Written request: Could every line of the data be printed exactly as it reads?

Data extract:
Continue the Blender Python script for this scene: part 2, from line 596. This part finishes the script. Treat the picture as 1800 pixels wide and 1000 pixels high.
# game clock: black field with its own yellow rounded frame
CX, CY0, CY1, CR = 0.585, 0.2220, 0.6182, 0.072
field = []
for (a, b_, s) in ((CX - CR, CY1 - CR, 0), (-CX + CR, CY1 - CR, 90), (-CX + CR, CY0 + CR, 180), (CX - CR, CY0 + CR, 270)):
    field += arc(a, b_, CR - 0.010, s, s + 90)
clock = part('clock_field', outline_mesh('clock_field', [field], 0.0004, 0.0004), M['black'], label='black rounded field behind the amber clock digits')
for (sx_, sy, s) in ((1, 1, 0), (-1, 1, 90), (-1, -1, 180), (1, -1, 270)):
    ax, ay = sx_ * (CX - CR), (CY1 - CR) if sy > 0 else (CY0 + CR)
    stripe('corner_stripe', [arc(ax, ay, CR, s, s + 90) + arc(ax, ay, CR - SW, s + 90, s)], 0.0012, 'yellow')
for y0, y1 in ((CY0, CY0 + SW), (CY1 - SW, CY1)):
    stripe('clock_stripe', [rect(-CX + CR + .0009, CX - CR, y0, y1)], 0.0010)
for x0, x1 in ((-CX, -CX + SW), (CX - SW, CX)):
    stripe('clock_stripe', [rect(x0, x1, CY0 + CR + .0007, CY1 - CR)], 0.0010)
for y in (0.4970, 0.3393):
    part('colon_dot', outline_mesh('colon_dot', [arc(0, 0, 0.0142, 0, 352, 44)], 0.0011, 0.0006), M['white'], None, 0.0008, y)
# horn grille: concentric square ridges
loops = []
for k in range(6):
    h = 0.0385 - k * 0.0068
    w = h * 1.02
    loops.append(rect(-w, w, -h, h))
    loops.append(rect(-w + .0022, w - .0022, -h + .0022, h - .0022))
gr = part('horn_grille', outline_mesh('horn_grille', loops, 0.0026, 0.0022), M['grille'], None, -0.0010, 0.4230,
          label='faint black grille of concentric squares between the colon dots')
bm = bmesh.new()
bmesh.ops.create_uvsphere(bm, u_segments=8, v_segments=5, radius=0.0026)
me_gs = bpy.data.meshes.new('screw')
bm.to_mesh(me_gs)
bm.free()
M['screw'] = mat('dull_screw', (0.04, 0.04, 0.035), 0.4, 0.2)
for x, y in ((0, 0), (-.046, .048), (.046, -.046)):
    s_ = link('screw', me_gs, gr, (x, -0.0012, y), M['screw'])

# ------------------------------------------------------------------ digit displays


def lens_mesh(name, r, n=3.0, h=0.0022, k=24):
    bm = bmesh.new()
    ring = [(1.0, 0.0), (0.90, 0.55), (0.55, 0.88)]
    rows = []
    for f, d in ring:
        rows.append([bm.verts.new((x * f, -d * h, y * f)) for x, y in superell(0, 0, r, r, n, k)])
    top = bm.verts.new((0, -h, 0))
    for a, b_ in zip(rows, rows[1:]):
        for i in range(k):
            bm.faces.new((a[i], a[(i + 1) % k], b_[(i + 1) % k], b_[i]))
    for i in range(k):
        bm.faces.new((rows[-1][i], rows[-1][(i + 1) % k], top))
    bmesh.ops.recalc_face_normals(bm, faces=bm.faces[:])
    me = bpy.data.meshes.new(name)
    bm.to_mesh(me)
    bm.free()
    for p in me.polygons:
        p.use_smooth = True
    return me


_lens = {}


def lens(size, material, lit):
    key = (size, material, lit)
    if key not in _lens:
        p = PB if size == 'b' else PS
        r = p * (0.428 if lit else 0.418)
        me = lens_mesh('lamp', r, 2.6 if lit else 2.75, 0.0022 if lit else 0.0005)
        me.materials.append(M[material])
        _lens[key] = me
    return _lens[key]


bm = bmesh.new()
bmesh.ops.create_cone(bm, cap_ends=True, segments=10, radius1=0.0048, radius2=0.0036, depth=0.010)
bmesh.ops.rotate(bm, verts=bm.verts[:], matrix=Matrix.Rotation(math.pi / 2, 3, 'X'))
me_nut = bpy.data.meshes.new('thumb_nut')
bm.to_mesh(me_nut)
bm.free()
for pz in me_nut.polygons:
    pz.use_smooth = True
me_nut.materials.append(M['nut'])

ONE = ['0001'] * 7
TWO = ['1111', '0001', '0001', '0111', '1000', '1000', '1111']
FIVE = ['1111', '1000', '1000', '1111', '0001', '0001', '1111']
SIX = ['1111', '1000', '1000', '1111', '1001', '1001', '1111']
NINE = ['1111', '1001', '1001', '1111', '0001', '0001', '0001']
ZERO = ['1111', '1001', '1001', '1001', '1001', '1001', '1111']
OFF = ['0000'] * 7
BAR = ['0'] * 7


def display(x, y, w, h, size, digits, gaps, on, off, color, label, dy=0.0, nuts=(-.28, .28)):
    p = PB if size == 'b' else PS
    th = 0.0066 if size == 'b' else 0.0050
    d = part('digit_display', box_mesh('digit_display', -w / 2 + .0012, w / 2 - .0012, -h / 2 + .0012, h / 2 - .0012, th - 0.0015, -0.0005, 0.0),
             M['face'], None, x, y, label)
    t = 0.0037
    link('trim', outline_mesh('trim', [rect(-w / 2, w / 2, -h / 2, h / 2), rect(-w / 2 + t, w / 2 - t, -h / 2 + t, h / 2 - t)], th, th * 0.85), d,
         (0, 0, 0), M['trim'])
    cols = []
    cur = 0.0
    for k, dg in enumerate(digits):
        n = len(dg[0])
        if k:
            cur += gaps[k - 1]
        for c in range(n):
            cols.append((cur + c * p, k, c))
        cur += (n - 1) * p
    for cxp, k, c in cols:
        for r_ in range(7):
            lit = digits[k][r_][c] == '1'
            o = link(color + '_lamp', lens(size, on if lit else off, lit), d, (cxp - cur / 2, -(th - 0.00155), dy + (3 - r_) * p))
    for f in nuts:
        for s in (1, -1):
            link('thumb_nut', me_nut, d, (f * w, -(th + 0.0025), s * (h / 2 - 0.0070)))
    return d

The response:
Continue the Blender Python script for this scene: part 2, from line 596. This part finishes the script. Treat the picture as 1800 pixels wide and 1000 pixels high.
# game clock: black field with its own yellow rounded frame
CX, CY0, CY1, CR = 0.585, 0.2220, 0.6182, 0.072
field = []
for (a, b_, s) in ((CX - CR, CY1 - CR, 0), (-CX + CR, CY1 - CR, 90), (-CX + CR, CY0 + CR, 180), (CX - CR, CY0 + CR, 270)):
    field += arc(a, b_, CR - 0.010, s, s + 90)
clock = part('clock_field', outline_mesh('clock_field', [field], 0.0004, 0.0004), M['black'], label='black rounded field behind the amber clock digits')
for (sx_, sy, s) in ((1, 1, 0), (-1, 1, 90), (-1, -1, 180), (1, -1, 270)):
    ax, ay = sx_ * (CX - CR), (CY1 - CR) if sy > 0 else (CY0 + CR)
    stripe('corner_stripe', [arc(ax, ay, CR, s, s + 90) + arc(ax, ay, CR - SW, s + 90, s)], 0.0012, 'yellow')
for y0, y1 in ((CY0, CY0 + SW), (CY1 - SW, CY1)):
    stripe('clock_stripe', [rect(-CX + CR + .0009, CX - CR, y0, y1)], 0.0010)
for x0, x1 in ((-CX, -CX + SW), (CX - SW, CX)):
    stripe('clock_stripe', [rect(x0, x1, CY0 + CR + .0007, CY1 - CR)], 0.0010)
for y in (0.4970, 0.3393):
    part('colon_dot', outline_mesh('colon_dot', [arc(0, 0, 0.0142, 0, 352, 44)], 0.0011, 0.0006), M['white'], None, 0.0008, y)
# horn grille: concentric square ridges
loops = []
for k in range(6):
    h = 0.0385 - k * 0.0068
    w = h * 1.02
    loops.append(rect(-w, w, -h, h))
    loops.append(rect(-w + .0022, w - .0022, -h + .0022, h - .0022))
gr = part('horn_grille', outline_mesh('horn_grille', loops, 0.0026, 0.0022), M['grille'], None, -0.0010, 0.4230,
          label='faint black grille of concentric squares between the colon dots')
bm = bmesh.new()
bmesh.ops.create_uvsphere(bm, u_segments=8, v_segments=5, radius=0.0026)
me_gs = bpy.data.meshes.new('screw')
bm.to_mesh(me_gs)
bm.free()
M['screw'] = mat('dull_screw', (0.04, 0.04, 0.035), 0.4, 0.2)
for x, y in ((0, 0), (-.046, .048), (.046, -.046)):
    s_ = link('screw', me_gs, gr, (x, -0.0012, y), M['screw'])

# ------------------------------------------------------------------ digit displays


def lens_mesh(name, r, n=3.0, h=0.0022, k=24):
    bm = bmesh.new()
    ring = [(1.0, 0.0), (0.90, 0.55), (0.55, 0.88)]
    rows = []
    for f, d in ring:
        rows.append([bm.verts.new((x * f, -d * h, y * f)) for x, y in superell(0, 0, r, r, n, k)])
    top = bm.verts.new((0, -h, 0))
    for a, b_ in zip(rows, rows[1:]):
        for i in range(k):
            bm.faces.new((a[i], a[(i + 1) % k], b_[(i + 1) % k], b_[i]))
    for i in range(k):
        bm.faces.new((rows[-1][i], rows[-1][(i + 1) % k], top))
    bmesh.ops.recalc_face_normals(bm, faces=bm.faces[:])
    me = bpy.data.meshes.new(name)
    bm.to_mesh(me)
    bm.free()
    for p in me.polygons:
        p.use_smooth = True
    return me


_lens = {}


def lens(size, material, lit):
    key = (size, material, lit)
    if key not in _lens:
        p = PB if size == 'b' else PS
        r = p * (0.428 if lit else 0.418)
        me = lens_mesh('lamp', r, 2.6 if lit else 2.75, 0.0022 if lit else 0.0005)
        me.materials.append(M[material])
        _lens[key] = me
    return _lens[key]


bm = bmesh.new()
bmesh.ops.create_cone(bm, cap_ends=True, segments=10, radius1=0.0048, radius2=0.0036, depth=0.010)
bmesh.ops.rotate(bm, verts=bm.verts[:], matrix=Matrix.Rotation(math.pi / 2, 3, 'X'))
me_nut = bpy.data.meshes.new('thumb_nut')
bm.to_mesh(me_nut)
bm.free()
for pz in me_nut.polygons:
    pz.use_smooth = True
me_nut.materials.append(M['nut'])

ONE = ['0001'] * 7
TWO = ['1111', '0001', '0001', '0111', '1000', '1000', '1111']
FIVE = ['1111', '1000', '1000', '1111', '0001', '0001', '1111']
SIX = ['1111', '1000', '1000', '1111', '1001', '1001', '1111']
NINE = ['1111', '1001', '1001', '1111', '0001', '0001', '0001']
ZERO = ['1111', '1001', '1001', '1001', '1001', '1001', '1111']
OFF = ['0000'] * 7
BAR = ['0'] * 7


def display(x, y, w, h, size, digits, gaps, on, off, color, label, dy=0.0, nuts=(-.28, .28)):
    p = PB if size == 'b' else PS
    th = 0.0066 if size == 'b' else 0.0050
    d = part('digit_display', box_mesh('digit_display', -w / 2 + .0012, w / 2 - .0012, -h / 2 + .0012, h / 2 - .0012, th - 0.0015, -0.0005, 0.0),
             M['face'], None, x, y, label)
    t = 0.0037
    link('trim', outline_mesh('trim', [rect(-w / 2, w / 2, -h / 2, h / 2), rect(-w / 2 + t, w / 2 - t, -h / 2 + t, h / 2 - t)], th, th * 0.85), d,
         (0, 0, 0), M['trim'])
    cols = []
    cur = 0.0
    for k, dg in enumerate(digits):
        n = len(dg[0])
        if k:
            cur += gaps[k - 1]
        for c in range(n):
            cols.append((cur + c * p, k, c))
        cur += (n - 1) * p
    for cxp, k, c in cols:
        for r_ in range(7):
            lit = digits[k][r_][c] == '1'
            o = link(color + '_lamp', lens(size, on if lit else off, lit), d, (cxp - cur / 2, -(th - 0.00155), dy + (3 - r_) * p))
    for f in nuts:
        for s in (1, -1):
            link('thumb_nut', me_nut, d, (f * w, -(th + 0.0025), s * (h / 2 - 0.0070)))
    return d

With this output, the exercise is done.